During the off-season, Ryan helped get his teammates ready for upcoming games, and then offered his assistance with their academics during the season, hosting study halls before practice.

Ryan was also a Bay State League All Star last season.

"He’s a few and far between kid," Burke said. "He’s special, he really is.”

Ryan's ability to lead by example developed when he was a kid in the neighborhood, making up games and creating projects, he said. 

During the summer going into sophomore year, Ryan and four friends were hanging out, playing soccer, and figured that they needed to earn some money, but did not have jobs. They decided that because they cut their own grass, and had the equipment for it, they would start a landscaping business. 

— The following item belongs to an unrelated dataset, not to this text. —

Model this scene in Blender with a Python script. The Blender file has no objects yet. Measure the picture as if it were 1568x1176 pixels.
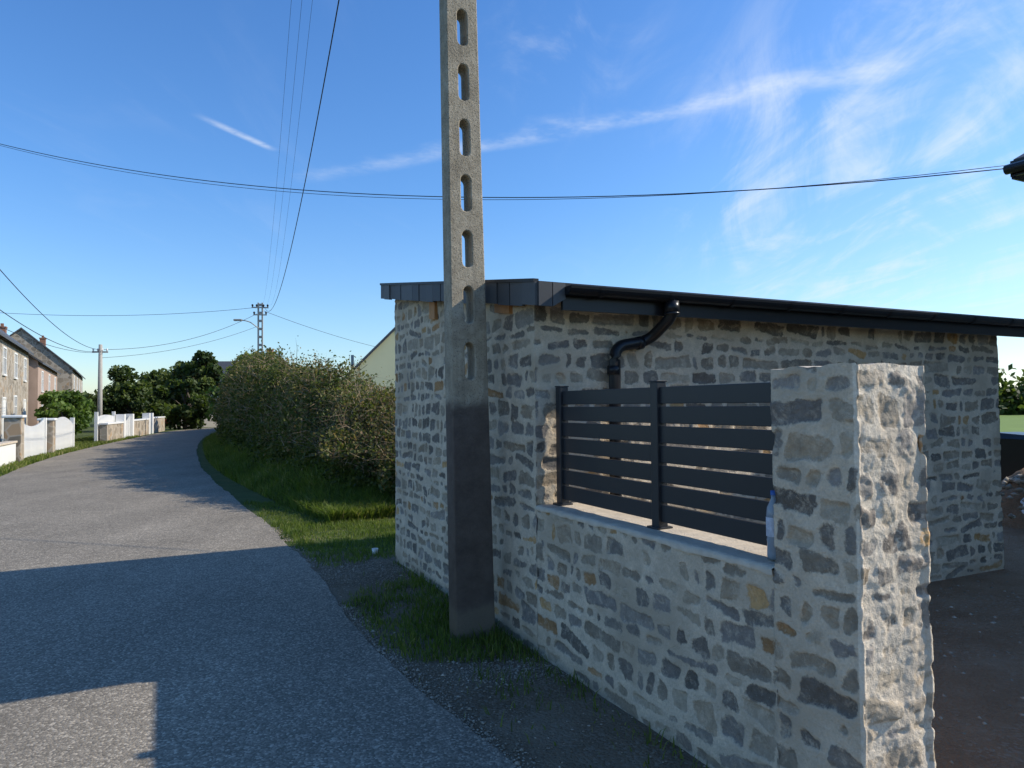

Ryan and his friends made and distributed fliers and took on a number of clients. The work continued the following summer, even as they began to land jobs. For the past two summers, Ryan has worked at a BHS baseball camp.

So far, Ryan has been accepted to Babson College, Boston College, UMass Amherst and Stonehill College. He is awaiting word from Bentley University and Bryant University.

He has a few months to decide on a school, and plans to study business, following in his father's footsteps. His parents think he would do well in finance, but he is also looking into studying entrepreneurship.

"I still want to keep an open mind," Ryan said.